The transcript adds that police told Bickings to swim and hold onto a pylon. One officer reportedly told Bickings: “I am not jumping in after you.”
The original police statement said that officers “immediately” started rescue efforts and that Bickings “was uncooperative.”
According to the transcript, a person identified in the document as a witness tried to jump into the lake to help Bickings, who did not resurface. A city fire department rescue team recovered Bickings’ body and pronounced him dead just before 11:30 a.m.
The three officers, whose identities have not been released, are under nondisciplinary administrative paid leave.
Jamaar Williams, an activist with Black Lives Matter in metro Phoenix, said “there is no question” the incident involved police violence from the Tempe officers. According to Williams, Bickings was largely known as “Madrocks” among the Tempe community.

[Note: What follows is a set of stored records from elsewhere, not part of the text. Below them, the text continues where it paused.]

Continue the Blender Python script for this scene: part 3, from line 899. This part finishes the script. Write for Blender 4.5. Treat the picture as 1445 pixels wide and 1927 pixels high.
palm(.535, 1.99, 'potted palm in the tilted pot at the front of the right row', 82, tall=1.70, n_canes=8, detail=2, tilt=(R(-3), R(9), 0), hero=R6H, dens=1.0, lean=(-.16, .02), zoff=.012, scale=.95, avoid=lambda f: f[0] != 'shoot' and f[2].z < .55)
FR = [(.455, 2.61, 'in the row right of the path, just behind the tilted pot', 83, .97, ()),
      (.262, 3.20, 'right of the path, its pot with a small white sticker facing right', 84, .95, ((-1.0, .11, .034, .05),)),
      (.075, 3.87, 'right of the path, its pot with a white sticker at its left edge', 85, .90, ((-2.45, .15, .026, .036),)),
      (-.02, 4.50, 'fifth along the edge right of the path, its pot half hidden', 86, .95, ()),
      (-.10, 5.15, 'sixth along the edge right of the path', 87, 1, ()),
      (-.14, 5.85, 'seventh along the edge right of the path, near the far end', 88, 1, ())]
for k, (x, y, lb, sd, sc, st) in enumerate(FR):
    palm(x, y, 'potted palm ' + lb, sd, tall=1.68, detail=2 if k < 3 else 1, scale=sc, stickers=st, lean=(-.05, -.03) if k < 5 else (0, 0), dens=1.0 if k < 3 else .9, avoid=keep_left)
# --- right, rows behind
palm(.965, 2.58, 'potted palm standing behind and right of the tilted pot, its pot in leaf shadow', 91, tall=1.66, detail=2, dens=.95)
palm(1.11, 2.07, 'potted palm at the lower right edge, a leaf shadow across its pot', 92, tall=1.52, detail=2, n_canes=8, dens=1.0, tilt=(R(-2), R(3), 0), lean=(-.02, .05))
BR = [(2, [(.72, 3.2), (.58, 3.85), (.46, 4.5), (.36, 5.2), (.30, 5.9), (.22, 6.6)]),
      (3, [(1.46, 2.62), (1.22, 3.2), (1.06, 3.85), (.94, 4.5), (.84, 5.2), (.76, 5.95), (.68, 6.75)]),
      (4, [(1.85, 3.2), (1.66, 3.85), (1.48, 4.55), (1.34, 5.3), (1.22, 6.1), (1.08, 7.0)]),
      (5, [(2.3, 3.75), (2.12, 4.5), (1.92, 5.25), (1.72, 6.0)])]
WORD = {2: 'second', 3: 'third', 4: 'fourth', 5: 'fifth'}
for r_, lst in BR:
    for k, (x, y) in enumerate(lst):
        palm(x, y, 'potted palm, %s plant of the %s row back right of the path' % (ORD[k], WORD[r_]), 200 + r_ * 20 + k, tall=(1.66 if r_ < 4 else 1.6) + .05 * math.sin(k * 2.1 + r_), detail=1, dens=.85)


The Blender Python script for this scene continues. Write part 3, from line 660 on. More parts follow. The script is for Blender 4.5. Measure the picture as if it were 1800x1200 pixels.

“The whole reason Madrocks was scared is because of the threat, it was police violence,” Williams said. “Police don’t actually have to be exercising that violence to cause that reaction, which is fear, panic and self-survival.”  
Williams said in the video and the transcript that police were “indifferent” as Bickings pleaded for help. 
“That’s absolutely state violence and police violence,” Williams said.
In a city statement, City Manager Andrew Ching and Police Chief Jeff Glover called Bickings’ death a tragedy. Officials have asked the Department of Public Safety and Scottsdale police to examine the police response.